Afirma também “que não se pode falar em desenvolvimento cognitivo sem considerar também o desenvolvimento social. E aqui, a música apresenta também todo um potencial de transformação capaz de ajudar crianças com necessidades educativas especiais – quer as que apresentam dificuldades de aprendizagem como as sobredotadas, que são também especiais”.
A especialista refere que “em Portugal há vários estudos realizados nesta área. Não posso deixar de destacar o trabalho realizado no Laboratório de Música e Comunicação na Infância do Centro de Estudos de Sociologia e Estética Musical da Faculdade de Ciências Sociais e Humanas que, não obstante ser um equipamento recente, conta já com duas teses de doutoramento muito relevante no âmbito do estudo do desenvolvimento musical na infância”.
Está também a decorrer o Projecto Opus Tutti que tem um carácter musical significativo, “voltado para a infância e apoiado pela Fundação Calouste Gulbenkian”.

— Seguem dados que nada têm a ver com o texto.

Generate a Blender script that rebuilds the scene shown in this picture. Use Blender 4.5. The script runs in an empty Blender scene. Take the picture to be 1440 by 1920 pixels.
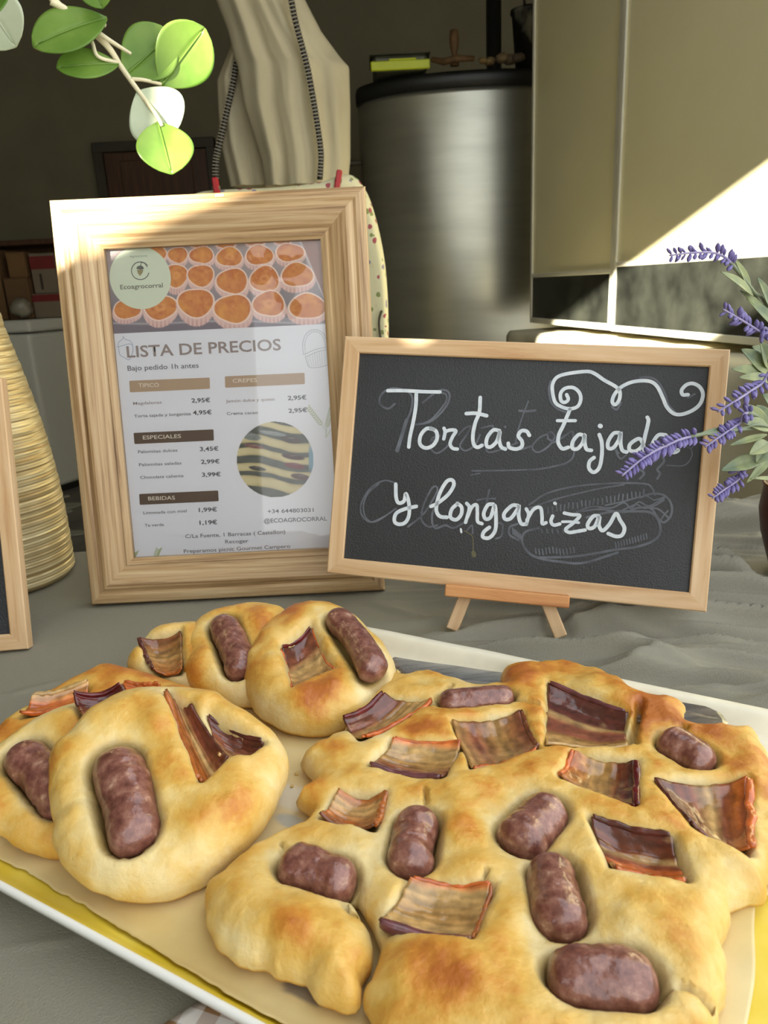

No entanto, continua a faltar investimento na educação musical no nosso país. “A educação pré-escolar e o primeiro ciclo de escolaridade são a altura em que se aprende mais e mais depressa. Por isso, deveria haver um investimento muito maior na educação e no apoio social que é dado a esta faixa etária”. A investigadora diz não ter dúvidas que “uma cuidada educação musical nos primeiros anos de vida pode ser um factor extremamente relevante para a promoção do sucesso educativo e do bem-estar social”.